Having birth right in joint family property also means that it cannot be willed away by male members. The amendment underlines that daughters and sons, both are equal and important members of the parental family. But not all of India is governed by this law. Most of the northeastern states lie outside its scope. Parts of Assam, Tripura, Arunachal Pradesh, Mizoram, Nagaland and Manipur remain governed by the customary laws which some essays in the volume have very well brought out are gender discriminatory.

The essays in this volume argue that most of the customs followed in these areas are highly skewed in the favour of men except for certain tribal traditions. But even these traditions are fast deteriorating under the impact of extensive commercialisation, industrialisation, coming in of individual ownership, deforestation and wide scale displacement. These changes are leading towards strengthening of patriarchy and at times to patriliny even in matriarchal societies.
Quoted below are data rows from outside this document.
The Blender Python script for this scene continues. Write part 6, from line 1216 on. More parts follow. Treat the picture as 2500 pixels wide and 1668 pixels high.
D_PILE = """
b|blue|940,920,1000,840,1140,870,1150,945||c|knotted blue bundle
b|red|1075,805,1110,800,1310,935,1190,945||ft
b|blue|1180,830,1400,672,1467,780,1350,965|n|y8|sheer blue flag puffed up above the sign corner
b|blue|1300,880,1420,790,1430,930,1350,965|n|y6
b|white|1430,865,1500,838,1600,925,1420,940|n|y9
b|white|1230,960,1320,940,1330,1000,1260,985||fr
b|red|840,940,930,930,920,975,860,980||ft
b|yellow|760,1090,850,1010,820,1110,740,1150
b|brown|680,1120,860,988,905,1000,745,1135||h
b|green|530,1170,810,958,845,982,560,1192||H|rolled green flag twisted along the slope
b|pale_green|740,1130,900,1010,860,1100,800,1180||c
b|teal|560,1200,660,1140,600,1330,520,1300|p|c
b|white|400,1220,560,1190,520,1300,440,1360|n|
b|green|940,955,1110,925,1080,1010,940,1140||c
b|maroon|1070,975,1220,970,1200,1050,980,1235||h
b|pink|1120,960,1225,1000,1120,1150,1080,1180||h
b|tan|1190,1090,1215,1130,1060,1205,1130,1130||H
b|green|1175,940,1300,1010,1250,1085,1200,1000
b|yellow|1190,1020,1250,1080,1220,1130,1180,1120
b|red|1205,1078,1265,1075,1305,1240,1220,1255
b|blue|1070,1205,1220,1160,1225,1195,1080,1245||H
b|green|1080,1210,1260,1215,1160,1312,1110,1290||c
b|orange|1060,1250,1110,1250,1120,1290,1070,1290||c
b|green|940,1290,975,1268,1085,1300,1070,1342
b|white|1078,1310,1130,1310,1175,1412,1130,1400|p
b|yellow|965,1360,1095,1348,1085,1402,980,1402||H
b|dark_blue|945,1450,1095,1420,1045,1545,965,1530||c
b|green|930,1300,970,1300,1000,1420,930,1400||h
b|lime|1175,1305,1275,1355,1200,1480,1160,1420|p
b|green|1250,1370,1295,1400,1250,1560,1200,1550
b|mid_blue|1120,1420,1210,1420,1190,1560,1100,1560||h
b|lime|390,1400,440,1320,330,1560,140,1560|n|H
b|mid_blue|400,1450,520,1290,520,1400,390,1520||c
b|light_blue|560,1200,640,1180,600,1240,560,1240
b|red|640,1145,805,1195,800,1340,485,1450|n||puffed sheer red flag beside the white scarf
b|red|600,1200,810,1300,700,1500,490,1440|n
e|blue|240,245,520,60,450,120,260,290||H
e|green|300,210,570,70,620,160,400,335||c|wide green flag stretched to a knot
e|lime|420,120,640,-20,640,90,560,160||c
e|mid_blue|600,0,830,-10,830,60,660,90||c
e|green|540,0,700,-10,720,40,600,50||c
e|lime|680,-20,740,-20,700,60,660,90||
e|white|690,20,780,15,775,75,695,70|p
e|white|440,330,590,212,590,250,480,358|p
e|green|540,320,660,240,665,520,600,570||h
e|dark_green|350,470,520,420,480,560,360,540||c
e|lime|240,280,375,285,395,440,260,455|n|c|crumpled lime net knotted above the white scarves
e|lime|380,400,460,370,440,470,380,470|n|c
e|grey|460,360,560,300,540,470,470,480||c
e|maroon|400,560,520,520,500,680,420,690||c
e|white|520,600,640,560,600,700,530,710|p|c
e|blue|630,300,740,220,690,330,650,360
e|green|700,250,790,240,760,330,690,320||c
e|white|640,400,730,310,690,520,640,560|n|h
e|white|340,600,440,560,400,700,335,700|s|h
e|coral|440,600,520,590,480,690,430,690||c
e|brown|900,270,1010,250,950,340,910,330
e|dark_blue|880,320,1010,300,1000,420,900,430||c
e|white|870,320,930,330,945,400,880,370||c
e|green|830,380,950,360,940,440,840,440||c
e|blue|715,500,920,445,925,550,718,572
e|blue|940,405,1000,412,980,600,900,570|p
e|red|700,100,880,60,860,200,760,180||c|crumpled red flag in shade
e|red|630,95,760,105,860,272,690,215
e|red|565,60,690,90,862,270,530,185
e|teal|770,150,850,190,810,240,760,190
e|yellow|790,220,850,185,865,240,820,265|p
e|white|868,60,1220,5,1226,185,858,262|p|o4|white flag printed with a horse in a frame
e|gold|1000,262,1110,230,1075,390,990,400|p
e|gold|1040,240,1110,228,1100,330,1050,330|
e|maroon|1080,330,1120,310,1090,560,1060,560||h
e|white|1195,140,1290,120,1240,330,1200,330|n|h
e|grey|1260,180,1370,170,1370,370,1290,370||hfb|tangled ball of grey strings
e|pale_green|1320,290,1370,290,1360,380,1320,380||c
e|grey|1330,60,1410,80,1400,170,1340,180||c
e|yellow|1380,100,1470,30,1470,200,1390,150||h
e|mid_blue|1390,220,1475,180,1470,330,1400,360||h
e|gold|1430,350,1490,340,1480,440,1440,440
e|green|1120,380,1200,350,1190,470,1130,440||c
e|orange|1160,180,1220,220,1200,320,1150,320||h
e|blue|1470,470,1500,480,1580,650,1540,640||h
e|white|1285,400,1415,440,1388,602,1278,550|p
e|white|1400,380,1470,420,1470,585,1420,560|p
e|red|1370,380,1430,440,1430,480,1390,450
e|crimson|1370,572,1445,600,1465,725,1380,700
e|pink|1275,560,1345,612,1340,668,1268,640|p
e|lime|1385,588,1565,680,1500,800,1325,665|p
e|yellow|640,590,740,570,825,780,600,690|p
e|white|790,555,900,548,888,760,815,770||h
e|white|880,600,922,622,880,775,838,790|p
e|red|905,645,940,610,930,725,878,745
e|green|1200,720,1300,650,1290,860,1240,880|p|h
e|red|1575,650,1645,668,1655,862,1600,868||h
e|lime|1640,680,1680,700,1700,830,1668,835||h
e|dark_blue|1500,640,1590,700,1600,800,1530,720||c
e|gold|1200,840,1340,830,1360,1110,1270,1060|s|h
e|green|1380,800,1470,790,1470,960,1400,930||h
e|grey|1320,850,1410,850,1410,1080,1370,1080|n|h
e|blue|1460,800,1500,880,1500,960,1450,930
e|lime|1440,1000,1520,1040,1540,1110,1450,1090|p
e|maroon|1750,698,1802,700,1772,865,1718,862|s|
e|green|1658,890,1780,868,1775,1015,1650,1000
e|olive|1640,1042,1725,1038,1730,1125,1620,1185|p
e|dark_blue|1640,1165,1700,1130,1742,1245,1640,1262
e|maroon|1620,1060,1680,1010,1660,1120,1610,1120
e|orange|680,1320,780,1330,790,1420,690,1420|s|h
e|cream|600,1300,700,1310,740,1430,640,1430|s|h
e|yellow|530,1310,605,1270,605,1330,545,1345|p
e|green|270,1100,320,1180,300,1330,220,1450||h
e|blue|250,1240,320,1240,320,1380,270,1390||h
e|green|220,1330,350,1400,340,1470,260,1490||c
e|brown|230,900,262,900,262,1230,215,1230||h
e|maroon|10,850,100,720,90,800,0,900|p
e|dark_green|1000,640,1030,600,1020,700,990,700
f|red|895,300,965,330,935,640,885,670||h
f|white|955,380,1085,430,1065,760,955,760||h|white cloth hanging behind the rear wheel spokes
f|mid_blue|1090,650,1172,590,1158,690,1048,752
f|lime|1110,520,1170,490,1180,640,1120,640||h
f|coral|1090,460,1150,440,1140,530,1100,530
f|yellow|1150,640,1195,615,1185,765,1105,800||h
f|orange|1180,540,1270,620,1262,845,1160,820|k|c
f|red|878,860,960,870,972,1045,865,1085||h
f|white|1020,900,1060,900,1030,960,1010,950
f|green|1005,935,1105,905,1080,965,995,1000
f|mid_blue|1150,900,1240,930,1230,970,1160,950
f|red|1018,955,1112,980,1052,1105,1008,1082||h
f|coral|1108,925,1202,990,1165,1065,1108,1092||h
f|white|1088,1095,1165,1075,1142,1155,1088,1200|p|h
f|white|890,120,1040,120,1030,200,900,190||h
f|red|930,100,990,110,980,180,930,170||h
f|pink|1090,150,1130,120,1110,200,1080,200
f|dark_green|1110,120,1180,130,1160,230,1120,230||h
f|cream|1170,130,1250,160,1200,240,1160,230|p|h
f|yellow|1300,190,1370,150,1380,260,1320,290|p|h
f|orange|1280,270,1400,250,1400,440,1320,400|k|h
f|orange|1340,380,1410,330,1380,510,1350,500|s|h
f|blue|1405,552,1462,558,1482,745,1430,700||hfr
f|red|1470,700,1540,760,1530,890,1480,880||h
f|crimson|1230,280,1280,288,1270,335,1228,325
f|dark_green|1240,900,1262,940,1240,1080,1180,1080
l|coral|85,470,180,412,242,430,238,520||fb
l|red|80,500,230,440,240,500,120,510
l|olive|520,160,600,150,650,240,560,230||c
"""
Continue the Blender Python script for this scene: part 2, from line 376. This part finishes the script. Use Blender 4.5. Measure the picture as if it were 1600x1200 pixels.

The three major contentions that the book underlines in order to arrest the gender discrimination in land rights are legal enactments their implementation and social acceptance. The last contention is, of course, of great importance because despite all the good intentions of the lawmakers, many women-friendly laws continue to be violated or not enforced. There is a vast difference between legal recognition of a claim and its social acceptance and enforcement. 

Certain provisions of the law, however, prove to very effective such as the scheme of giving concession in the stamp duty to women property buyers introduced in 2004 in many states of India. Official records show that in all these states there has been a sharp increase in the number of property registrations by women whether these are plots, agricultural land or commercial property.

Prem Choudhary is known for her meticulous research in gender studies. This work bears a stamp of her outstanding scholarship. The Centre for Rural Studies of the Lal Bahadur Shastri National Academy of Administration, Mussorie, has done well in bringing out this very useful volume.